The Castle
nytheatre.com review by Lucile Scott
April 20, 2008
Forget set, lighting, or trained actors: The Castle is a sort of documentary play in which four formerly incarcerated individuals, each sitting in a chair with a music stand containing notes perched in front of them, recount their lives before, inside, and after prison with raw honesty and occasional tears.
Angel Ramos, bespectacled and wearing a sport coat, speaks with a soft NPR-ready voice of serving 30 years in prison and emerging to confront cell phones and going to the grocery store. Vilma Ortiz Donovan discusses the low self-esteem and roller coaster of poor decisions that lead her to serving two terms in state prison. Casimiro Torres, wearing a tight black t-shirt and considerable stoicism on his handsomely chiseled face, talks about entering institutions at age six and finally, after 67 arrests, determining never to return to one. Kenneth Harrigan recounts how he began reading law books during his 16 years behind bars and became an advocate for prisoner rights after his release and now lobbies high profile politicians in addition to working directly with former inmates.
Indeed, all four turned their lives around with the help of the eponymous Castle, a home for the recently released run by The Fortune Society, a nonprofit group that advocates for and serves ex-prisoners. After producing a 1967 play about a youth detention center, Fortune and Men's Eyes, David Rothenberg founded the society and later decided to direct and write this play in collaboration with the four people onstage.

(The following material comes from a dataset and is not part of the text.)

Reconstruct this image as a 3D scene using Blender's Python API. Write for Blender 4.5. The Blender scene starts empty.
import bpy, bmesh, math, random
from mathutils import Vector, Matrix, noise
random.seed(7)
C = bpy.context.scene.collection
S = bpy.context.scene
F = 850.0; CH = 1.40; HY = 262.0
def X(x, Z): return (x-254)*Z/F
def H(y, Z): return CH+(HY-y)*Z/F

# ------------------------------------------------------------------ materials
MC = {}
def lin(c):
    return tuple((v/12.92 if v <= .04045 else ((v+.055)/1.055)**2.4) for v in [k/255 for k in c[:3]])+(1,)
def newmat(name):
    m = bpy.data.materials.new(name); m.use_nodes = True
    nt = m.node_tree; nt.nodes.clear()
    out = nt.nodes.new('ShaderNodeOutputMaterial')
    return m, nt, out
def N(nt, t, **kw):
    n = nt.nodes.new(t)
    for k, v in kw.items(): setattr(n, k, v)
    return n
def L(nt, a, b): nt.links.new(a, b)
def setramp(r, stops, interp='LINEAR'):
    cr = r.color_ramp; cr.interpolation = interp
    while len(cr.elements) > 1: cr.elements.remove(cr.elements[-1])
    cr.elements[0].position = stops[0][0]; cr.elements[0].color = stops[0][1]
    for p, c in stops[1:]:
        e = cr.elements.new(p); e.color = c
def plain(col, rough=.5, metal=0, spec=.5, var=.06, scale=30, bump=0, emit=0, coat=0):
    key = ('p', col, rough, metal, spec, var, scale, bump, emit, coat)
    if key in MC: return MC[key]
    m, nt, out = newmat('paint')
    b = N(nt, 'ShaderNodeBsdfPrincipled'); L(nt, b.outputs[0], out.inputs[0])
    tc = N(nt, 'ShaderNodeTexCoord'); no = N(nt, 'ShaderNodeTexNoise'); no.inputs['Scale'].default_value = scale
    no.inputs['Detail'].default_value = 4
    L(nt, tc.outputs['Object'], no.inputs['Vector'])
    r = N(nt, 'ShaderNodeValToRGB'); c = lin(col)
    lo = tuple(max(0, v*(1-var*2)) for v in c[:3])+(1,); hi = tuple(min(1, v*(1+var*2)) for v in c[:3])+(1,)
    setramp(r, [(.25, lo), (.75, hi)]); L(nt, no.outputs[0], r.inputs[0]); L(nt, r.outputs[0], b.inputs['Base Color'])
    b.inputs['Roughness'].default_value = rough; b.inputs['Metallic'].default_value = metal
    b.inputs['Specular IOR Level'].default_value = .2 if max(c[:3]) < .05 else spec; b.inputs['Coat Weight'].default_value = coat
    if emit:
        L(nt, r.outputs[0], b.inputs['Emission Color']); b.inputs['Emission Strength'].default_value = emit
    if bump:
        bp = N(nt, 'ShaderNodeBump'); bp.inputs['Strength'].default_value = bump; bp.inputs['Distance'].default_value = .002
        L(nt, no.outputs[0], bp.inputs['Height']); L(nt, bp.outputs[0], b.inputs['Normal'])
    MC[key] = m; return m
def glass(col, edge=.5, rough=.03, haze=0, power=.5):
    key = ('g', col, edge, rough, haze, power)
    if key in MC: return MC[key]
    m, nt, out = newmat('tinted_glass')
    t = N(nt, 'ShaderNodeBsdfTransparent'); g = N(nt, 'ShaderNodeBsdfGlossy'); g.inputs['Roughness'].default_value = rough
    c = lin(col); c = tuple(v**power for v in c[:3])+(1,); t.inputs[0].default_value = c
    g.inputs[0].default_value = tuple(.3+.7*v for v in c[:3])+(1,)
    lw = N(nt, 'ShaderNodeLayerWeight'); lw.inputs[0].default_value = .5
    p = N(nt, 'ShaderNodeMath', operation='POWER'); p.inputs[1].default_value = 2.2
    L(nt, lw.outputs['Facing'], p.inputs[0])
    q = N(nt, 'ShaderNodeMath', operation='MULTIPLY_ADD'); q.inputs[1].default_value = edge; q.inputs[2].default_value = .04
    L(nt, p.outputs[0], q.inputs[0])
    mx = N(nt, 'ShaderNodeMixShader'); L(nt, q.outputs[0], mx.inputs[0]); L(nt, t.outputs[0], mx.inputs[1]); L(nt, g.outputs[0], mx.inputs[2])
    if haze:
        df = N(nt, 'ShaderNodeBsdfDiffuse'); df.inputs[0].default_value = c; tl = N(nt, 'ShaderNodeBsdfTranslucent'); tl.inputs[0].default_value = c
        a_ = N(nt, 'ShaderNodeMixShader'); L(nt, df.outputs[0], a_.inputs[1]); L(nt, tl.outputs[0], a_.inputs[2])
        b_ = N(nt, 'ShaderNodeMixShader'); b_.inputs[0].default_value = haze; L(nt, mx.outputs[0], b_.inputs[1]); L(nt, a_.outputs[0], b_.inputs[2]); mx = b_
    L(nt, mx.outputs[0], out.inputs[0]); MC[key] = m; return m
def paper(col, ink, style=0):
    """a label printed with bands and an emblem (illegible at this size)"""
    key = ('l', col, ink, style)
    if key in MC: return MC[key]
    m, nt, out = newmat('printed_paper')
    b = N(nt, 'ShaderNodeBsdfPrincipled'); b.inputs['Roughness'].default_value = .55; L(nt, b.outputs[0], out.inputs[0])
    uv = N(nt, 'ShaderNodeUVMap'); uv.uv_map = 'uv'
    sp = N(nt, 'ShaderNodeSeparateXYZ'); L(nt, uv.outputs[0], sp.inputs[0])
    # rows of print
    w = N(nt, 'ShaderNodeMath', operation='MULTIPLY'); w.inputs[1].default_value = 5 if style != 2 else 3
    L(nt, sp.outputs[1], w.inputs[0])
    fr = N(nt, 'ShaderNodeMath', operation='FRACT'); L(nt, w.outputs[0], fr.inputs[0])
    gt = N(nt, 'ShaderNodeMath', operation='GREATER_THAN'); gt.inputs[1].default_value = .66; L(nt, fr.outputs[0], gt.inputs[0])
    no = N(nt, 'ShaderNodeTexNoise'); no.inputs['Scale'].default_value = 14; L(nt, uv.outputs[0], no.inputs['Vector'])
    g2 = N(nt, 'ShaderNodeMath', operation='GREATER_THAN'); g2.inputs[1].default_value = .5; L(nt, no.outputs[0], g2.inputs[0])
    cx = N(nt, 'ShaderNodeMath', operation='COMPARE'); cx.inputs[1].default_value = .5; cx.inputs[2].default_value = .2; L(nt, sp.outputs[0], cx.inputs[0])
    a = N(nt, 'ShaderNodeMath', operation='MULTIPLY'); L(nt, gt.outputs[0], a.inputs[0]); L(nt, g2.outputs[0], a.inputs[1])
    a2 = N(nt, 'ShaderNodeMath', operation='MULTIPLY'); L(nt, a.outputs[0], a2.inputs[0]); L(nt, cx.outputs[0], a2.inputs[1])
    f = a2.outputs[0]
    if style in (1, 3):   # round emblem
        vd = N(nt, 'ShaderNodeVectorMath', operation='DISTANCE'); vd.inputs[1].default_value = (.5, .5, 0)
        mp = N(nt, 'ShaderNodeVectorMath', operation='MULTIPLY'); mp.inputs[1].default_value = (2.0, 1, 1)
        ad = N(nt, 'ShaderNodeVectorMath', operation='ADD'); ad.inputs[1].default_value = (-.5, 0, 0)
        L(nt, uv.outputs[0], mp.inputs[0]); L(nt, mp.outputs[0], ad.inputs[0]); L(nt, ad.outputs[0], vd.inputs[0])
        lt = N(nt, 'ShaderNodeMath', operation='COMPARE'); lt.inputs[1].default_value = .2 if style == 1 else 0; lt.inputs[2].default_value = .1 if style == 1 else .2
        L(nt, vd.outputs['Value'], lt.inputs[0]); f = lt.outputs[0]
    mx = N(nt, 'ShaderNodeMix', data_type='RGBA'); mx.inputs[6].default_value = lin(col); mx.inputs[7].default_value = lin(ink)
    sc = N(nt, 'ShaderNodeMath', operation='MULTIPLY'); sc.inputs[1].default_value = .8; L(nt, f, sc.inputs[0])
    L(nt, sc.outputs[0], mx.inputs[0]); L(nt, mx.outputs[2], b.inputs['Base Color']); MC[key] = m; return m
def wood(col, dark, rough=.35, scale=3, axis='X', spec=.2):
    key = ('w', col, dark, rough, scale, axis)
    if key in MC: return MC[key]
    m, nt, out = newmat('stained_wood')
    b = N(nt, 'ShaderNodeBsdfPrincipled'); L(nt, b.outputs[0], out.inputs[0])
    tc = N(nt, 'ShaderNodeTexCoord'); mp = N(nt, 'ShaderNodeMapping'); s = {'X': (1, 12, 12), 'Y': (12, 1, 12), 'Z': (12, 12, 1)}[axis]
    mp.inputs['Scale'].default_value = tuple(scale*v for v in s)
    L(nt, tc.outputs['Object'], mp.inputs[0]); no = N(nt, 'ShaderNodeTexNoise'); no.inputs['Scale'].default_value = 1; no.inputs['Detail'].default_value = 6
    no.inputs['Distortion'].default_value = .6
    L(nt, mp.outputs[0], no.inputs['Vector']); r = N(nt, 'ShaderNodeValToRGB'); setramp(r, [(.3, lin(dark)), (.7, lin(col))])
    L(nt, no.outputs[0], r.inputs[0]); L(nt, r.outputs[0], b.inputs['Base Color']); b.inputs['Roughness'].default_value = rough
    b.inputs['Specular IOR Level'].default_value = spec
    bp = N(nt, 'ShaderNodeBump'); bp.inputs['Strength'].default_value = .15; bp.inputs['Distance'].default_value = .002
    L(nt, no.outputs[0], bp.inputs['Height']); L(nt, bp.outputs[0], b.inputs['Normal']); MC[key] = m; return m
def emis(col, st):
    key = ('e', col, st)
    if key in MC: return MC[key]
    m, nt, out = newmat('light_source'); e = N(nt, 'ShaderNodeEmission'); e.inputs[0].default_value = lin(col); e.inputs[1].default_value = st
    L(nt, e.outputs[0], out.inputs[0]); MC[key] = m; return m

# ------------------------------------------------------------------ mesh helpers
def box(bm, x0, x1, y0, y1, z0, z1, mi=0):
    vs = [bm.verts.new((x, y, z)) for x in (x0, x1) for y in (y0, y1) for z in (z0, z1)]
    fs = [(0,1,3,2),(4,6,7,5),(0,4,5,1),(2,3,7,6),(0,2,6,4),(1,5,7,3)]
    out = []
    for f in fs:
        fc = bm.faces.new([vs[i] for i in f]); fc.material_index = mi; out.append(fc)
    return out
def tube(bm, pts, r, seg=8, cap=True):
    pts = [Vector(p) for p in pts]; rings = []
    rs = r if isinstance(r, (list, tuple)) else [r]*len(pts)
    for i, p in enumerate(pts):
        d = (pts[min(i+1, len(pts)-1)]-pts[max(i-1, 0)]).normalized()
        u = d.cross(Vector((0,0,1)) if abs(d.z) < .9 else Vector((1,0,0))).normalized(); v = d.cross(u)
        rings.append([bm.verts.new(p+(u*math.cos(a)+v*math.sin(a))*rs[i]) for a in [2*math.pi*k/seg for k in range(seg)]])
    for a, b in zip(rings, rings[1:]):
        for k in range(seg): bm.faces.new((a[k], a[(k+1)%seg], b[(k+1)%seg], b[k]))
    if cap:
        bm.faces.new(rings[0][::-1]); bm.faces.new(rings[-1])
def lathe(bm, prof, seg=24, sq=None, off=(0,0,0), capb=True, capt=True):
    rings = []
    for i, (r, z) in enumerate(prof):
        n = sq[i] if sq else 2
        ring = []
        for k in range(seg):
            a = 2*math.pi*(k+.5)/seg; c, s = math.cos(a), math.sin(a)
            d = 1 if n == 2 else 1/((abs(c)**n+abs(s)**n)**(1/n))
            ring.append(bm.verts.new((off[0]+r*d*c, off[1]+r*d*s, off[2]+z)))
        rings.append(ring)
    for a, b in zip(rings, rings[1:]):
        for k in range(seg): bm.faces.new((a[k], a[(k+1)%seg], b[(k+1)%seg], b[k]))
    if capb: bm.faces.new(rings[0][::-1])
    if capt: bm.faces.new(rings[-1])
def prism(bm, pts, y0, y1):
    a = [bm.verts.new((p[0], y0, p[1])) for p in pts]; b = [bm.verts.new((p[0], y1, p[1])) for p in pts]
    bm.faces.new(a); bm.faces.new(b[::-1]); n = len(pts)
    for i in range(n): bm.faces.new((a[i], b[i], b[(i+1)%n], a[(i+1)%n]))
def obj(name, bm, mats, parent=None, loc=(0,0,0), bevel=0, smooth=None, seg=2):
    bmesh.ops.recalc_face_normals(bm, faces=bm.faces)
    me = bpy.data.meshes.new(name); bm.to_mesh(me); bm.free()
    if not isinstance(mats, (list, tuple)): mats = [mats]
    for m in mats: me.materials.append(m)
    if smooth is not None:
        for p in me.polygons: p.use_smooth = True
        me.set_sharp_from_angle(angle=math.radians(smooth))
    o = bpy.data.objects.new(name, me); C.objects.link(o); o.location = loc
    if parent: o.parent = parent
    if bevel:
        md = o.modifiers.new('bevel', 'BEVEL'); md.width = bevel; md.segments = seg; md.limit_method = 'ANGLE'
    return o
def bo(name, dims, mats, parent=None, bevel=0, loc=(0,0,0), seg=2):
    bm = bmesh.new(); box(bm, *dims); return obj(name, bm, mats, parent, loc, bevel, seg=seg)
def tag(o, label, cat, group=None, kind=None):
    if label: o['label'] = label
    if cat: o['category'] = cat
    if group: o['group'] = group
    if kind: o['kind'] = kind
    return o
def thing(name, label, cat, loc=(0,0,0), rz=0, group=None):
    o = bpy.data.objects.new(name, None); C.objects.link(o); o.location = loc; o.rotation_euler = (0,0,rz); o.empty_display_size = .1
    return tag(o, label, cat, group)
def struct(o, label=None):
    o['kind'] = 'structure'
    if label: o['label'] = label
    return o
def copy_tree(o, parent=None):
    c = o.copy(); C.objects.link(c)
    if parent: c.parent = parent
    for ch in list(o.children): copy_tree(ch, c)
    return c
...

The Castle serves more as a live documentary making a political point about the failure or the criminal justice system than as traditional theatre. The audience must confront injustice up close and personal without the buffer of a screen or actors. But while there are a few riffs on former New York Governor Pataki and his treatment of prisoners—including his decision to take away the one program proven to keep prisoners from coming back, the college education program—for the most part, the political jabs remain implicit. No one spouts bleak statistics. They just talk about being born into a world of crime and drugs and getting sucked into a system and cycle of crime and institutions that seemed designed to keep them down, not to help them rise above.
While each story is different and moving, the telling remains broad, and with the exception of Torres, the cast rarely delves into the kind of details that really let us into their world. They speaks in alternating monologues, their tales and arc paralleling as they turn to drugs during their troubled youth, get incarcerated, get released, often get re-incarcerated, and then each find the strength to change and break out of the cycle, eventually making their way to the Castle, which unlike most state-sponsored organizations helps them get the resources necessary to really do so. You leave not only moved by the stories and the courage it takes to tell them, but also by the power of art to help the people who make it heal.